Colère aussi à la direction de Libération : « Petit à petit, le gouvernement de transition organise le départ forcé de tous les médias étrangers et menace de plus en plus le droit d’informer des médias burkinabè indépendants, affirme Libération, en multipliant les intimidations contre les journalistes. Les expulsions de notre correspondante et de son homologue du Monde, que nous condamnons fermement, ne représentent pas une manifestation de force des autorités du Burkina, mais trahissent plutôt une certaine faiblesse. Un État solide est un État où la presse est libre et indépendante. Force est de constater que ce n’est plus le cas au Burkina Faso. »
« Écarter les journalistes, c’est nous affaiblir »

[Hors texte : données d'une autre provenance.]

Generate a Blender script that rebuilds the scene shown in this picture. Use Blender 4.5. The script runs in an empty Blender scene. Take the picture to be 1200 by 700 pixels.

Sur place, à Ouagadougou, la presse réagit avec prudence. « Les journalistes et les médias font partie de la société, les écarter, c’est nous affaiblir », peut-on lire sur LeFaso.net. « En temps de paix ou de guerre, la production de l’information ne change pas. Ce sont les mêmes contraintes de sélection des menus en conférences de rédaction, de discussion et d’échanges entre journalistes sur la nécessité ou pas de traiter un sujet, de vérification des faits, de prendre des points de vue contraires, d’écouter toutes les parties, etc. »
« Liberté de la presse et communication de guerre : l’impossible cohabitation ! », affirme pour sa part le quotidien Aujourd’hui.
Enfin, le Collectif des journalistes, activistes et leaders d’opinion victimes de menaces au Burkina publie une tribune sur le site d’information WakatSéra : « La critique ou la contradiction ne sauraient devenir des délits voire des crimes passibles de menace de mort ou de toute autre forme de persécution, de harcèlement et de violence », affirme ce collectif qui appelle les autorités « à préserver la quiétude et la sécurité du secteur des médias et de ses employés ».
Ce collectif des journalistes rappelle enfin que « le Burkina Faso est un État de droit démocratique dont la constitution en son article 8 donne le droit de s’exprimer librement et aux journalistes d’informer les populations au nom de leur droit à l’information ».